M sues L for breach of the non-compete clause 7.1, and losses suffered. Can M succeed in its claim? In the alternate, would P be able to seek remedy for M?

  1. P owns a land, on which certain construction is to be undertaken by L.  For certain logistics and taxation purposes, P routes the contract via M, such that the contract is executed between M and L.  L undertakes the work on site and produces periodic invoices to M.  M fails in making part payment of the bills, following which L terminates the contract and sues P for restitution against benefits already accrued to P from the portion of construction already completed. P denies L’s claim stating that the contract between M and L is not binding on P, which is not privy to the agreement. Would L be able to enforce the contract and the claim for restitution against P?

Answers

  1. The issue is whether M (as a third person to the share purchase agreement) can enforce clause 7.1 against L.

At the outset, the agreement does not expressly provide for such right of enforcement to M.  Hence, the first condition of the test under the 1999 Act is not fulfilled in the given facts. 

Next, on the second condition of benefit being conferred upon M, it is clear that the non-compete sought to purport the protection to not only C, but also to the business of any of its other group companies.  Thus, although M is not expressly stated, it is identified by way of description as an affiliate/subsidiary company. Accordingly, the protection extended to M- a 100% subsidiary of P. 

Now being a beneficiary under the agreement, M has a right to seek enforcement of the clause in its own capacity under section 1(1)(b) of the 1999 Act, if not otherwise intended by the contracting parties (section 1(2)).  In the absence of such contrary intention, it may be concluded that M has a right of action against L.

In the alternate, M, through P, can seek an order of specific performance by way of divesture of L’s joint venture. P, as the promisee, may sue L for such an order, alongside damages for the losses suffered by M. The above results may be affirmed by the case of Axon Well Intervention Products Holdings AS v Craig [2015] CSOH 4.

  1. The issue is whether L may have an enforceable claim of restitution against P, which is not a party to the contract under which the claim arises.  Inferring from the case of MacDonald Dickens & Macklin v Costello [2011] EWCA Civ 930, it may be concluded that such a claim would fail.  This is because, although P benefitted from the work done by L on its site, allowing such a direct claim would undermine the foundation of contractual arrangements premised on free will and voluntary intention between the parties.  The fact that L agreed to contract with M, and not P, clarifies the intention of both parties, more particularly, the knowledge of L regarding its counter party.

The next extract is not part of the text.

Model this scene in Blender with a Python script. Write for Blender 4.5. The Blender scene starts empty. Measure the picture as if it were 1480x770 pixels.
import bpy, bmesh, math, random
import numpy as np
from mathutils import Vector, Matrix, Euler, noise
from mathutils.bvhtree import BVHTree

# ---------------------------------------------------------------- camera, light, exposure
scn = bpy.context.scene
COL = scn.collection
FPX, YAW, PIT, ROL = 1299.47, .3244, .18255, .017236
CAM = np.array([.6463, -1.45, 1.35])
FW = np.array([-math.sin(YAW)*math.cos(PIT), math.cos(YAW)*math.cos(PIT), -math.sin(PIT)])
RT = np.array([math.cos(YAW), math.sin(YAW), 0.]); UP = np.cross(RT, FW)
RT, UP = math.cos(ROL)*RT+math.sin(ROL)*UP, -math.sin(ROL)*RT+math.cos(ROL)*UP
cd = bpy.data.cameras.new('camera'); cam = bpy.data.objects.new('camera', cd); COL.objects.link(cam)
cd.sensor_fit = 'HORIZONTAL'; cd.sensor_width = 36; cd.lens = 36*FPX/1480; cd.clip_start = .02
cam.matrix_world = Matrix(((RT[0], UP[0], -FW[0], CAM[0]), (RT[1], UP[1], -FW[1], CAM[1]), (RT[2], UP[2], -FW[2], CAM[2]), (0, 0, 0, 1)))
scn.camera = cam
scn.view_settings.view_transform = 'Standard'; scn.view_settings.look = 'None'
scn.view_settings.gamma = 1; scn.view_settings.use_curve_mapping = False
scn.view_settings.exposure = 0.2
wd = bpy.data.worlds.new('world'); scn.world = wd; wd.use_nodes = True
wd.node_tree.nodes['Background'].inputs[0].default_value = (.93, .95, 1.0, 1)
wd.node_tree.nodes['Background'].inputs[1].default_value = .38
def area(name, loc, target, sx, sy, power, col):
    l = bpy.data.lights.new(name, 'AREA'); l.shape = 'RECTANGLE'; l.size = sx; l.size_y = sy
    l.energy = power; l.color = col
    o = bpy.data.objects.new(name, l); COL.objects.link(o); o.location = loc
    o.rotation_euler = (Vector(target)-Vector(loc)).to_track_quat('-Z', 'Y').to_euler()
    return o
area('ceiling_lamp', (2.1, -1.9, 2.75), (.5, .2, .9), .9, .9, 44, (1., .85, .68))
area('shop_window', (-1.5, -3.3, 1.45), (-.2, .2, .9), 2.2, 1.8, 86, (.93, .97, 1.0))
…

This conforms to the general rule of party autonomy in contract law as per which parties define, allocate and restrict their mutual obligations by way of an agreement- a sound policy towards legal and commercial certainty, as upheld in Pan Ocean Shipping Co Ltd v Creditcorp Ltd (The Trident Beauty) [1994] 1 WLR 161 and Lumbers v W Cook Builders Party Ltd (In Liquidation) [2008] BLR 581.  Thus, L may bring an action against M (and not P directly) to claim restitution, and recover damages.  In such a suit, discretion however lies upon the court to pierce the corporate veil and reach out to P, if situation so warrants.